▶ _What you will do_
Write out the material exactly. Do not include the pictures.

▼

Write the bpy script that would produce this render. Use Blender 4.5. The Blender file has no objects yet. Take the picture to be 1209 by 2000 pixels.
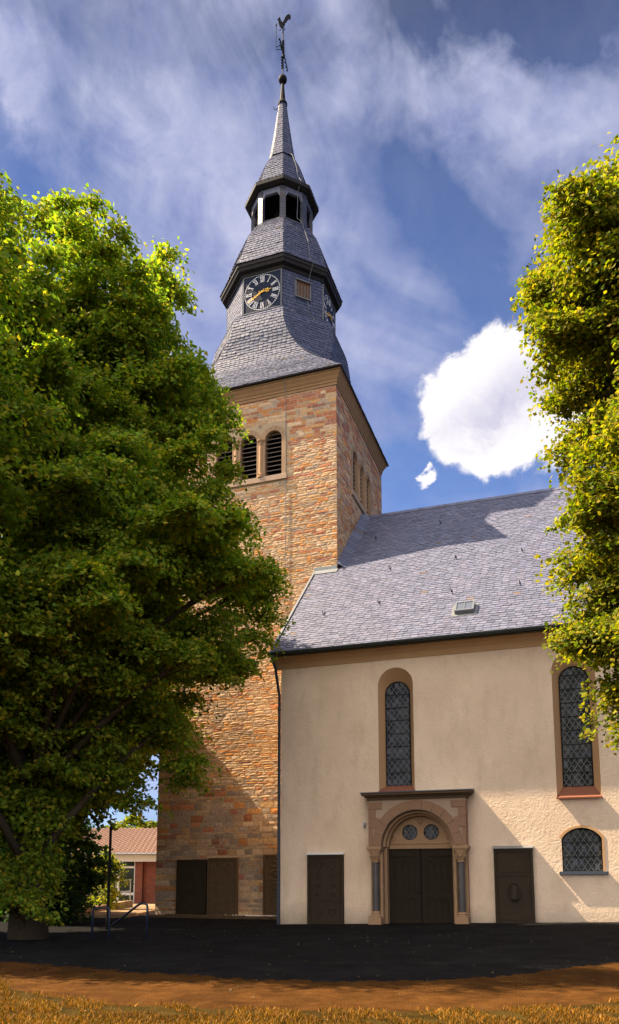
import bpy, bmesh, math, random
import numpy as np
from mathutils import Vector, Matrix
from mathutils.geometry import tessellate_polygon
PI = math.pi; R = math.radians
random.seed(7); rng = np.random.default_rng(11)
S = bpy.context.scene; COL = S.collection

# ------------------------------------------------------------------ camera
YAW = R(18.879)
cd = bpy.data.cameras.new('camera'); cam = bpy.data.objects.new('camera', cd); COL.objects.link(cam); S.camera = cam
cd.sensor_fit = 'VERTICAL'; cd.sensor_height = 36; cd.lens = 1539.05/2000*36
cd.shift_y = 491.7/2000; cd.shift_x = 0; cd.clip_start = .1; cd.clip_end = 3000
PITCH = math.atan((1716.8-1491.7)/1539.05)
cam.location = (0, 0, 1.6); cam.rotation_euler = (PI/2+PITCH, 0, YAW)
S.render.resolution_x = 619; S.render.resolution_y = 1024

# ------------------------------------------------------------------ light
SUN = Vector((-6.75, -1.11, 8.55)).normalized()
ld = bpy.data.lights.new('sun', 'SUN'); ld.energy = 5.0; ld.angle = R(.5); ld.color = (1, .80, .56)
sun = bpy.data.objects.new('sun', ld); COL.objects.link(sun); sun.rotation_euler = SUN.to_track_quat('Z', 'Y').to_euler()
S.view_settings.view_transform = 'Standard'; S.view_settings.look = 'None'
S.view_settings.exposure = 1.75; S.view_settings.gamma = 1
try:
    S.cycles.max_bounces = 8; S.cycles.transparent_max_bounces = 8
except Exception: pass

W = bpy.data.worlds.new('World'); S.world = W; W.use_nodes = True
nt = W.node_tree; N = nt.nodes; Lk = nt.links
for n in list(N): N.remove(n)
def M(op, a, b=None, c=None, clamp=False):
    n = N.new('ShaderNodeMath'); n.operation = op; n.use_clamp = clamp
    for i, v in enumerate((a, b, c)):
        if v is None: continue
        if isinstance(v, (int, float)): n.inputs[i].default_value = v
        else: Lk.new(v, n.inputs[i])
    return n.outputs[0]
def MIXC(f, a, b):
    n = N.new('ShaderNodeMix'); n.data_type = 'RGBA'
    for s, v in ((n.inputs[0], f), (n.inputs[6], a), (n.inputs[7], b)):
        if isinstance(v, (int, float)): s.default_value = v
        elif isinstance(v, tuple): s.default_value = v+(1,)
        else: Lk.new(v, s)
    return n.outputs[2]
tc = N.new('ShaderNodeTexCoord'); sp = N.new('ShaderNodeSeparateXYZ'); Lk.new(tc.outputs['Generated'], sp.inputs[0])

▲

▶ _Solution_
Write the bpy script that would produce this render. Use Blender 4.5. The Blender file has no objects yet. Take the picture to be 1209 by 2000 pixels.
import bpy, bmesh, math, random
import numpy as np
from mathutils import Vector, Matrix
from mathutils.geometry import tessellate_polygon
PI = math.pi; R = math.radians
random.seed(7); rng = np.random.default_rng(11)
S = bpy.context.scene; COL = S.collection

# ------------------------------------------------------------------ camera
YAW = R(18.879)
cd = bpy.data.cameras.new('camera'); cam = bpy.data.objects.new('camera', cd); COL.objects.link(cam); S.camera = cam
cd.sensor_fit = 'VERTICAL'; cd.sensor_height = 36; cd.lens = 1539.05/2000*36
cd.shift_y = 491.7/2000; cd.shift_x = 0; cd.clip_start = .1; cd.clip_end = 3000
PITCH = math.atan((1716.8-1491.7)/1539.05)
cam.location = (0, 0, 1.6); cam.rotation_euler = (PI/2+PITCH, 0, YAW)
S.render.resolution_x = 619; S.render.resolution_y = 1024

# ------------------------------------------------------------------ light
SUN = Vector((-6.75, -1.11, 8.55)).normalized()
ld = bpy.data.lights.new('sun', 'SUN'); ld.energy = 5.0; ld.angle = R(.5); ld.color = (1, .80, .56)
sun = bpy.data.objects.new('sun', ld); COL.objects.link(sun); sun.rotation_euler = SUN.to_track_quat('Z', 'Y').to_euler()
S.view_settings.view_transform = 'Standard'; S.view_settings.look = 'None'
S.view_settings.exposure = 1.75; S.view_settings.gamma = 1
try:
    S.cycles.max_bounces = 8; S.cycles.transparent_max_bounces = 8
except Exception: pass

W = bpy.data.worlds.new('World'); S.world = W; W.use_nodes = True
nt = W.node_tree; N = nt.nodes; Lk = nt.links
for n in list(N): N.remove(n)
def M(op, a, b=None, c=None, clamp=False):
    n = N.new('ShaderNodeMath'); n.operation = op; n.use_clamp = clamp
    for i, v in enumerate((a, b, c)):
        if v is None: continue
        if isinstance(v, (int, float)): n.inputs[i].default_value = v
        else: Lk.new(v, n.inputs[i])
    return n.outputs[0]
def MIXC(f, a, b):
    n = N.new('ShaderNodeMix'); n.data_type = 'RGBA'
    for s, v in ((n.inputs[0], f), (n.inputs[6], a), (n.inputs[7], b)):
        if isinstance(v, (int, float)): s.default_value = v
        elif isinstance(v, tuple): s.default_value = v+(1,)
        else: Lk.new(v, s)
    return n.outputs[2]
tc = N.new('ShaderNodeTexCoord'); sp = N.new('ShaderNodeSeparateXYZ'); Lk.new(tc.outputs['Generated'], sp.inputs[0])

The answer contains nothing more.